-- START Records for the task --

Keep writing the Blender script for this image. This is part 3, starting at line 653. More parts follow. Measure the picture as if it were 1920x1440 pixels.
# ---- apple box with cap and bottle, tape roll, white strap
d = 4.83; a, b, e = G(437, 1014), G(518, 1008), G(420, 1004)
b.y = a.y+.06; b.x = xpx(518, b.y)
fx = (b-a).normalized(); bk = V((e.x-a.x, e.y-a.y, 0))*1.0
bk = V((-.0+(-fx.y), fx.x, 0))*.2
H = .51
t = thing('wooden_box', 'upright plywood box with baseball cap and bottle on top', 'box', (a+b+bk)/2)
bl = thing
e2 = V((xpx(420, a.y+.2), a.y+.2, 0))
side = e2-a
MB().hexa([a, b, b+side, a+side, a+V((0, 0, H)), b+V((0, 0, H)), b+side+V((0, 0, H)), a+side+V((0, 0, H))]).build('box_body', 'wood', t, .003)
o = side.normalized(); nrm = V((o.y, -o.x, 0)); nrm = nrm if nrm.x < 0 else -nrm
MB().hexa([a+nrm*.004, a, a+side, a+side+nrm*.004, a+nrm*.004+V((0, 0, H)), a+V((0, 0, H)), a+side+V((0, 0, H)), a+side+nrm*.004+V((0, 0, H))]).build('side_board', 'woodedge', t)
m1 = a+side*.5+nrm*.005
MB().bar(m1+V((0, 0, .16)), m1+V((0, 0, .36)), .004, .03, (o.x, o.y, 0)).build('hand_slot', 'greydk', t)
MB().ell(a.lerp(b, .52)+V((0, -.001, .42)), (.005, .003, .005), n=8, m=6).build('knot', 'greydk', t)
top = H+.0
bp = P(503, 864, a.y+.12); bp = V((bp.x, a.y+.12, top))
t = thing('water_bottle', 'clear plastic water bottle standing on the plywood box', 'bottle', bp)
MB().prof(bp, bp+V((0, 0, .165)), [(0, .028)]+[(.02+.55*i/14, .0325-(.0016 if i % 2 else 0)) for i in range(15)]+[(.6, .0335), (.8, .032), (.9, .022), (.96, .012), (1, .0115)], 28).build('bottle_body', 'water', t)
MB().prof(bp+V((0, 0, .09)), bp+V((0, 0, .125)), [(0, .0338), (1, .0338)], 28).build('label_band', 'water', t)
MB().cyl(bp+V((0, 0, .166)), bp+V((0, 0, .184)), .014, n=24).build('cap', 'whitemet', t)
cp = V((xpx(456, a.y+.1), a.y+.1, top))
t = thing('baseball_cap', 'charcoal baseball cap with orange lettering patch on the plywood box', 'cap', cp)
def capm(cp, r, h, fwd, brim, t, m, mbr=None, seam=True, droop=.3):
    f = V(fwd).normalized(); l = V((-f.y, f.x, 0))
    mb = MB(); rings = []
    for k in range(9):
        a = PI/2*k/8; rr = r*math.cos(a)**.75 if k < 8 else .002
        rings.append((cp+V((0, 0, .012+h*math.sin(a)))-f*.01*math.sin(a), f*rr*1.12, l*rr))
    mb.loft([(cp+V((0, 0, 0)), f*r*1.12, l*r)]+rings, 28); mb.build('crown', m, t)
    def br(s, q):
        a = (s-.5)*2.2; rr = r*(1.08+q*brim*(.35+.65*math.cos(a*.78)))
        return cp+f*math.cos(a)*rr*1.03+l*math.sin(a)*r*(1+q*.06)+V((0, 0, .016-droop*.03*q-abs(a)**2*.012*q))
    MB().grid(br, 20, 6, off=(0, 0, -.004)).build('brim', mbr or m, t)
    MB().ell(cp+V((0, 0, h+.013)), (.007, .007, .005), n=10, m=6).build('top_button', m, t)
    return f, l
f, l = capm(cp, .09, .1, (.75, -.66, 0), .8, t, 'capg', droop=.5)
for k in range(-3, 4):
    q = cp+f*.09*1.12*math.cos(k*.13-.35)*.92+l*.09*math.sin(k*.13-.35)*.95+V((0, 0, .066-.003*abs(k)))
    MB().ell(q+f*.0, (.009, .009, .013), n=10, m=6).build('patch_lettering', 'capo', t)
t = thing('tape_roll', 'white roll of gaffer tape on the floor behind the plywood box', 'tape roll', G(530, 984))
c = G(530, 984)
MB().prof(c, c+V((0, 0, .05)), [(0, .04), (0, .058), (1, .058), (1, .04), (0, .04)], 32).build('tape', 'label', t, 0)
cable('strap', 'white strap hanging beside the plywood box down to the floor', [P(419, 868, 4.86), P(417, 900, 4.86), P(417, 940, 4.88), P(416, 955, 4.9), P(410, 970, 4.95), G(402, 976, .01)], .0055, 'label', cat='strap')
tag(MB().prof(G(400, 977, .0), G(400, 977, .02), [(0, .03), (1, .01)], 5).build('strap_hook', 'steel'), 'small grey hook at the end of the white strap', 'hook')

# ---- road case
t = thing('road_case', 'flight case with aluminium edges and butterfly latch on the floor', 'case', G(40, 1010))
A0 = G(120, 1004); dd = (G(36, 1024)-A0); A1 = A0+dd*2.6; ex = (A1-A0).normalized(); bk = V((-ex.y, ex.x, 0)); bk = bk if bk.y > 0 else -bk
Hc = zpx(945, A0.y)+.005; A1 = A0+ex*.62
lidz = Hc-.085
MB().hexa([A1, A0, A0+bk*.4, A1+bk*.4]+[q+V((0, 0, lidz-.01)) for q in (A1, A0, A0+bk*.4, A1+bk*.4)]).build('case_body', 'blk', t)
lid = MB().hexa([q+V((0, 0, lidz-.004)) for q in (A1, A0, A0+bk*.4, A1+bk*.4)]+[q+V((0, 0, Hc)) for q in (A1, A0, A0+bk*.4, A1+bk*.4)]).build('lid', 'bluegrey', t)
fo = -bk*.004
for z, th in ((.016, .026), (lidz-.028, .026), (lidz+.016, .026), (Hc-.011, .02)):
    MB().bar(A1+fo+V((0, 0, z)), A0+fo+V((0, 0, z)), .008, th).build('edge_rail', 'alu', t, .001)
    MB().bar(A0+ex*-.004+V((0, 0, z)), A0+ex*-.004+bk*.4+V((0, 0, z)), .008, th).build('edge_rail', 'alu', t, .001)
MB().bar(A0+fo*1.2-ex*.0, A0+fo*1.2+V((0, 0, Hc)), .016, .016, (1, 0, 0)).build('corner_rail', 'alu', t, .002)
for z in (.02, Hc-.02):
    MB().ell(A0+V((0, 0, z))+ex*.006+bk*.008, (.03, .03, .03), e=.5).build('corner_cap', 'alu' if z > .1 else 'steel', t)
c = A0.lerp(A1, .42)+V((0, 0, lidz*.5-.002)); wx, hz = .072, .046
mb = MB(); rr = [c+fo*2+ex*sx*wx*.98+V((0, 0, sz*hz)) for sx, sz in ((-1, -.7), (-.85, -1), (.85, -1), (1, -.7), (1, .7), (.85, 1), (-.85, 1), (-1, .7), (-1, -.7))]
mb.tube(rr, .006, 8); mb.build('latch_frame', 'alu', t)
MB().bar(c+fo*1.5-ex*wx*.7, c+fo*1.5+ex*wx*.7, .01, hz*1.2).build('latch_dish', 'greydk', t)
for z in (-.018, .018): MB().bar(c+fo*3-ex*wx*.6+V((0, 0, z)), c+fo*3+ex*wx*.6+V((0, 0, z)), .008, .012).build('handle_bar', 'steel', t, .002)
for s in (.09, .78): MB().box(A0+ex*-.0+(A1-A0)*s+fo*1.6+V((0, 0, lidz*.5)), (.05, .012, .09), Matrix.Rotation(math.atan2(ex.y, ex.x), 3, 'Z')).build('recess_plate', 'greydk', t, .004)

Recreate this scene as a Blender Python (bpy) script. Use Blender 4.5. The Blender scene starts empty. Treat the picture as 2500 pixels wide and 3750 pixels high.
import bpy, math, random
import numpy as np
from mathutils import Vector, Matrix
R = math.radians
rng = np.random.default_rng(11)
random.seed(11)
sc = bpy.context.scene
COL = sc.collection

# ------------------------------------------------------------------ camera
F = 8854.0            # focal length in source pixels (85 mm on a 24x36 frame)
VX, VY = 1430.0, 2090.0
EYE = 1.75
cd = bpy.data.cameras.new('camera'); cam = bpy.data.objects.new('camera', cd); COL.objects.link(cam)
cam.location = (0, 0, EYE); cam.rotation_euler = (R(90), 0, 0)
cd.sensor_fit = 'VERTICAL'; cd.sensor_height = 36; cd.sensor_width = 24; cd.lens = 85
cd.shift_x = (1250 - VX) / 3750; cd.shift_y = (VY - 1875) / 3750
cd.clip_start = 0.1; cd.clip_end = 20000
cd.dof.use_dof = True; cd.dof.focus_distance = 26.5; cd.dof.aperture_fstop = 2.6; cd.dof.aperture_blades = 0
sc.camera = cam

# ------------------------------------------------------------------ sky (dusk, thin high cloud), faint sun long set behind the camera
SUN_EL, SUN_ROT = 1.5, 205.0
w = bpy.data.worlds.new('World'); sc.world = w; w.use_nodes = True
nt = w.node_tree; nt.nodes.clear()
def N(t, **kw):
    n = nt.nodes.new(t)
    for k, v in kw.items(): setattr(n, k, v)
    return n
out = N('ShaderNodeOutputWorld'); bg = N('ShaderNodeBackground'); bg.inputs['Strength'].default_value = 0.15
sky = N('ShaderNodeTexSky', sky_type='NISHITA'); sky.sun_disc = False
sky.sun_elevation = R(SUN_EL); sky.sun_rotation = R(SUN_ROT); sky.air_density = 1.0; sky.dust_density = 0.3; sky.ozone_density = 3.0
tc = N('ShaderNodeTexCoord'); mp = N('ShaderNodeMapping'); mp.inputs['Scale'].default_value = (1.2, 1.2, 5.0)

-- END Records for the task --

* _Required task_
Repeat, word for word, only the lines from the line holding "Recreate this scene" through the line holding "COL = sc.collection", with both of those lines included.

* _Written solution_
Recreate this scene as a Blender Python (bpy) script. Use Blender 4.5. The Blender scene starts empty. Treat the picture as 2500 pixels wide and 3750 pixels high.
import bpy, math, random
import numpy as np
from mathutils import Vector, Matrix
R = math.radians
rng = np.random.default_rng(11)
random.seed(11)
sc = bpy.context.scene
COL = sc.collection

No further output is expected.